Justru yang beredar dukungan terhadap Polri – juga TNI. Menggema kekuatan nasionalis. Tidak ada lagi rasa takut terhadap keberadaan FPI. Ini diwujudkan dengan penetapan MRS alias Muhammad Rizieq Shihab sebagai tersangka. Juga pencekalan. Semua berawal dari tindakan tegas Polda Metro Jaya membabat 6 laskar FPI yang menyerang aparat negara.

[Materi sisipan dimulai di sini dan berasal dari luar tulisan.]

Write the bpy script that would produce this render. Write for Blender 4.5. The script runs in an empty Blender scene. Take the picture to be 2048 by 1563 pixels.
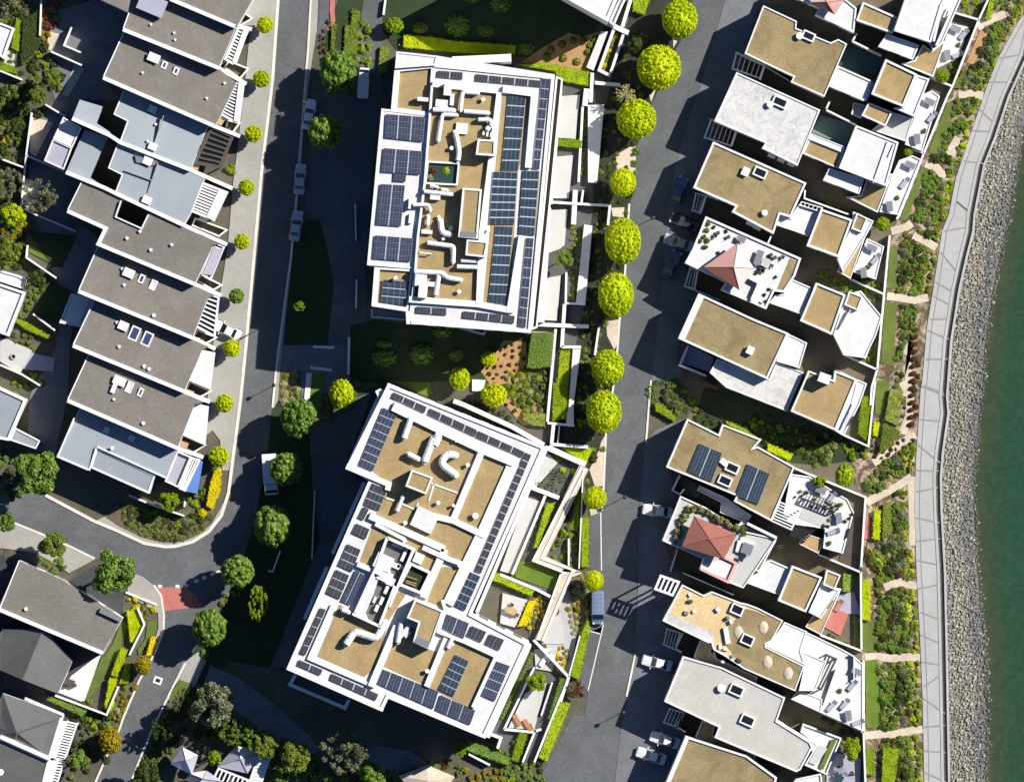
import bpy, math, random
import numpy as np
from mathutils import Vector, Matrix
R = random.Random(7)
NR = np.random.RandomState(11)
SC = bpy.context.scene
COL = SC.collection
S = 13.65            # survey pixels per metre at ground level
CU, CV = 1024.0, 781.5
CAMH = 1500.0
# ---------------------------------------------------------------- survey tiles (origin, scale)
TILE = {'f': (0, 0, 1.0)}
for i, (x, y) in enumerate([(0, 0), (0, 380), (0, 760), (0, 1133), (500, 0), (500, 380), (500, 760), (500, 1133),
                            (1000, 0), (1000, 380), (1000, 760), (1000, 1133), (1488, 0), (1488, 380), (1488, 760), (1488, 1133)]):
    TILE[str(i + 1)] = (x, y, 3.636)
for k, (x, y) in dict(A=(730, 90), B=(730, 300), C=(730, 480), D=(690, 1010), E=(520, 880), F=(560, 100), G=(1340, 420), I=(1310, 980)).items():
    TILE[k] = (x, y, 7.271)

def P(s):
    """'5 1065,370 1365,400 9 400,540' -> list of survey points; a bare key switches tile."""
    out = []
    t = TILE['f']
    for tok in s.split():
        if ',' in tok:
            a, b = tok.split(',')
            out.append((t[0] + float(a) / t[2], t[1] + float(b) / t[2]))
        else:
            t = TILE[tok]
    return out

def w2(p, z=0.0):
    k = (CAMH - z) / CAMH / S
    return ((p[0] - CU) * k, -(p[1] - CV) * k)

def w3(p, z=0.0):
    x, y = w2(p, z)
    return Vector((x, y, z))

def cen(poly):
    return (sum(p[0] for p in poly) / len(poly), sum(p[1] for p in poly) / len(poly))

def area(q):
    return 0.5 * sum(q[i][0] * q[(i + 1) % len(q)][1] - q[(i + 1) % len(q)][0] * q[i][1] for i in range(len(q)))

def inside(p, poly):
    x, y = p
    c = False
    j = len(poly) - 1
    for i in range(len(poly)):
        xi, yi = poly[i]
        xj, yj = poly[j]
        if (yi > y) != (yj > y) and x < (xj - xi) * (y - yi) / (yj - yi) + xi:
            c = not c
        j = i
    return c

def inset(q, w):
    """offset a CCW world polygon inward by w (a number or one per edge)."""
    n = len(q)
    ws = [w] * n if not isinstance(w, (list, tuple)) else w
    out = []
    for i in range(n):
        a, b, c = Vector(q[i - 1][:2]), Vector(q[i][:2]), Vector(q[(i + 1) % n][:2])
        d1, d2 = (b - a).normalized(), (c - b).normalized()
        n1, n2 = Vector((-d1.y, d1.x)), Vector((-d2.y, d2.x))
        w1, w2_ = ws[i - 1], ws[i]
        p1, p2 = b + n1 * w1, b + n2 * w2_
        cr = d1.x * d2.y - d1.y * d2.x
        if abs(cr) < 0.08:
            out.append((p2.x, p2.y))
        else:
            t = ((p2.x - p1.x) * d2.y - (p2.y - p1.y) * d2.x) / cr
            r = p1 + d1 * t
            if (r - b).length > 3 * max(w1, w2_, .01):
                r = b + (r - b).normalized() * 3 * max(w1, w2_)
            out.append((r.x, r.y))
    return out

# ---------------------------------------------------------------- objects
def tag(o, label=None, cat=None, group=None, kind=None):
    if label: o['label'] = label
    if cat: o['category'] = cat
    if group: o['group'] = group
    if kind: o['kind'] = kind
    return o

def empty(name, loc=(0, 0, 0), label=None, cat=None, group=None):
    o = bpy.data.objects.new(name, None)
    o.empty_display_size = .3
    COL.objects.link(o)
    o.location = loc
    return tag(o, label, cat, group)

def root_of(o):
    while o.parent is not None:
        o = o.parent
    return o

class MB:
    """collects faces in world coordinates, then links them as ONE mesh object"""
    def __init__(s):
        s.v, s.f, s.uv = [], [], None
    def poly(s, pts):
        b = len(s.v)
        s.v += [tuple(p) for p in pts]
        s.f.append(list(range(b, b + len(pts))))
    def prism_w(s, q, z0, z1, caps=(True, True)):
        """q world xy polygon; z1 number or list per vertex"""
        q = [(a[0], a[1]) for a in q]
        zs = list(z1) if isinstance(z1, (list, tuple)) else [z1] * len(q)
        zb = list(z0) if isinstance(z0, (list, tuple)) else [z0] * len(q)
        if area(q) < 0:
            q, zs, zb = q[::-1], zs[::-1], zb[::-1]
        n, b = len(q), len(s.v)
        s.v += [(q[i][0], q[i][1], zb[i]) for i in range(n)] + [(q[i][0], q[i][1], zs[i]) for i in range(n)]
        for i in range(n):
            j = (i + 1) % n
            s.f.append([b + i, b + j, b + n + j, b + n + i])
        if caps[1]: s.f.append([b + n + i for i in range(n)])
        if caps[0]: s.f.append([b + i for i in range(n)][::-1])
        return s
    def prism(s, poly, z0, z1):
        zt = z1 if not isinstance(z1, (list, tuple)) else max(z1)
        if callable(z1):
            zs = [z1(p) for p in poly]
            return s.prism_w([w2(p, z) for p, z in zip(poly, zs)], [z0(p) for p in poly] if callable(z0) else z0, zs)
        return s.prism_w([w2(p, zt) for p in poly], z0, z1)
    def bar(s, a, b, wd, z0, z1, zz=None):
        """wall-like bar between survey points a, b of width wd metres"""
        zt = z1 if zz is None else zz
        A, B = Vector(w2(a, zt)), Vector(w2(b, zt))
        return s.bar_w(A, B, wd, z0, z1)
    def bar_w(s, A, B, wd, z0, z1):
        d = (B - A)
        if d.length < 1e-4: return s
        d.normalize()
        n = Vector((-d.y, d.x)) * wd / 2
        return s.prism_w([A - n, B - n, B + n, A + n], z0, z1)
    def wall(s, poly, wd, z0, z1, closed=False):
        """mitred wall along a polyline of survey points"""
        pts = [Vector(w2(p, z1)) for p in poly]
        L = ribbon(pts, wd, closed)
        n = len(pts)
        for i in range(n if closed else n - 1):
            j = (i + 1) % n
            q = [L[i][0], L[j][0], L[j][1], L[i][1]]
            b = len(s.v)
            if area([(a.x, a.y) for a in q]) < 0: q = q[::-1]
            s.v += [(a.x, a.y, z0) for a in q] + [(a.x, a.y, z1) for a in q]
            for k in range(4):
                m = (k + 1) % 4
                s.f.append([b + k, b + m, b + 4 + m, b + 4 + k])
            s.f.append([b + 4, b + 5, b + 6, b + 7])
            s.f.append([b + 3, b + 2, b + 1, b])
        return s
    def tube(s, path, r, n=8, cap=True):
        """round tube along a 3D path of Vectors"""
        rings = []
        m = len(path)
        rs = r if isinstance(r, (list, tuple)) else [r] * m
        for i in range(m):
            a = path[max(0, i - 1)]
            c = path[min(m - 1, i + 1)]
            t = (c - a).normalized()
            up = Vector((0, 0, 1)) if abs(t.z) < .95 else Vector((1, 0, 0))
            x = t.cross(up).normalized()
            y = x.cross(t).normalized()
            k = 1.0
            if 0 < i < m - 1:
                c1 = max(.5, ((path[i] - a).normalized() + (c - path[i]).normalized()).length / 2)
                k = 1 / c1
            b = len(s.v)
            for j in range(n):
                an = 2 * math.pi * j / n
                s.v.append(tuple(path[i] + x * math.cos(an) * rs[i] * k + y * math.sin(an) * rs[i]))
            rings.append(b)
        for i in range(m - 1):
            a, c = rings[i], rings[i + 1]
            for j in range(n):
                k = (j + 1) % n
                s.f.append([a + j, a + k, c + k, c + j])
        if cap:
            s.f.append([rings[0] + j for j in range(n)][::-1])
            s.f.append([rings[-1] + j for j in range(n)])
        return s
    def loft(s, rings, cap=True):
        bs = []
        n = len(rings[0])
        for r in rings:
            bs.append(len(s.v))
            s.v += [tuple(p) for p in r]
        for a, c in zip(bs, bs[1:]):
            for j in range(n):
                k = (j + 1) % n
                s.f.append([a + j, a + k, c + k, c + j])
        if cap:
            s.f.append([bs[0] + j for j in range(n)][::-1])
            s.f.append([bs[-1] + j for j in range(n)])
        return s
    def build(s, name, mat, parent=None, smooth=False, bevel=0):
        me = bpy.data.meshes.new(name)
        v = np.array(s.v, dtype=np.float64).reshape(-1, 3)
        if parent is not None:
            b = root_of(parent).location
            v = v - np.array([b.x, b.y, b.z])
        me.from_pydata(v.tolist(), [], s.f)
        if s.uv:
            uvl = me.uv_layers.new(name='UVMap')
            uvl.data.foreach_set('uv', np.array(s.uv, dtype=np.float32).ravel())
        me.materials.append(M[mat] if isinstance(mat, str) else mat)
        if smooth:
            me.polygons.foreach_set('use_smooth', [True] * len(me.polygons))
        o = bpy.data.objects.new(name, me)
        COL.objects.link(o)
        if parent is not None: o.parent = parent
        if bevel:
            m = o.modifiers.new('Bevel', 'BEVEL')
            m.width = bevel; m.segments = 2; m.limit_method = 'ANGLE'
        return o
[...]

Diungkapkan Ninoy K Karundeng, publik tahu. MRS tinggal di rumah mewah di Sentul dan Megamendung. Sementara laskarnya disuruh mencicil bayaran seragamnya. Kemewahan MRS hasil berkoar provokasi jualan kebencian antar anak bangsa, antar umat. Tentu juga ada dukungan para proxy kejahatan terhadap Indonesia. Arahnya: penghancuran NKRI.

Data menunjukkan kekuatan MRS tanpa batas. Maka skenario penangkapan disusun rapi oleh Polri. Sabar. Taktis melibatkan Badan Intelijen Negara (BIN), Badan Intelijen Strategis (Bais) sebagai komponen Tentara Nasional Indonesia (TNI), Detasemen Khusus (Densus) 88, Mabes Polri, selain tentu Polda Metro Jaya.

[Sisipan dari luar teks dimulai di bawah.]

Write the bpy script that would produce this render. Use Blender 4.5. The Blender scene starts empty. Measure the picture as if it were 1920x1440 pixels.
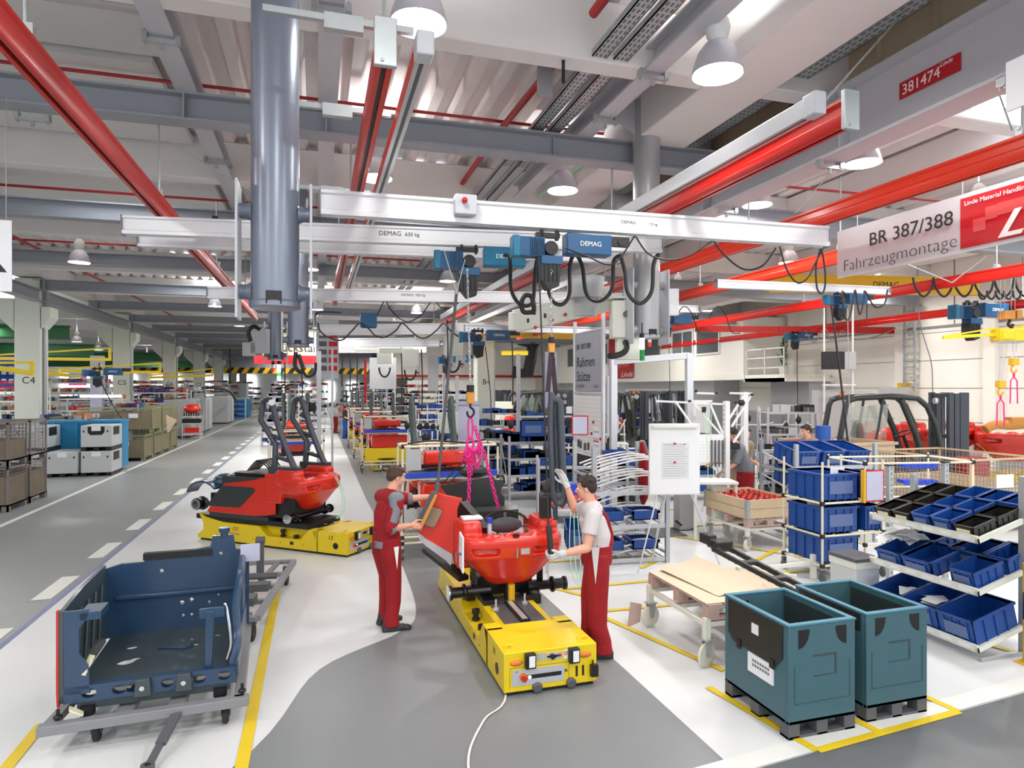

“Strategi membekuk MRS dilakukan sesuai dengan prosedur. Protap. Halus. Lewat pengacara. Respon lambat pengacara terkait praperadilan dan sebagainya bukan ranah Polri. MRS harus ditangkap,” ujar Ninyo K Karundeng.

“Polri juga cerdas. Polri menghindari martirisasi MRS dan FPI. Skenario hara-kiri Rizieq dengan membentengi diri dengan laskar FPI juga dihitung. Untuk menghindari kampanye hoaks lebih dalam. Sudah dihitung oleh Polri.”

“Nah, kini MRS tengah menghitung hari. Tak ada lagi dalih. Alasan berkelit. Hanya provokasi yang akan terus dia lakukan untuk mengaduk kebencian antar umat. Kebencian terhadap Negara dan Pemerintahan Presiden Joko Widodo. Maka langkah polisi menegakkan hukum, dengan menagkap MRS adalah upaya penyelamatan negara. Dan, pembubaran FPI yang bertindak ala teroris,” kata Ninoy K Karundeng. (Aju).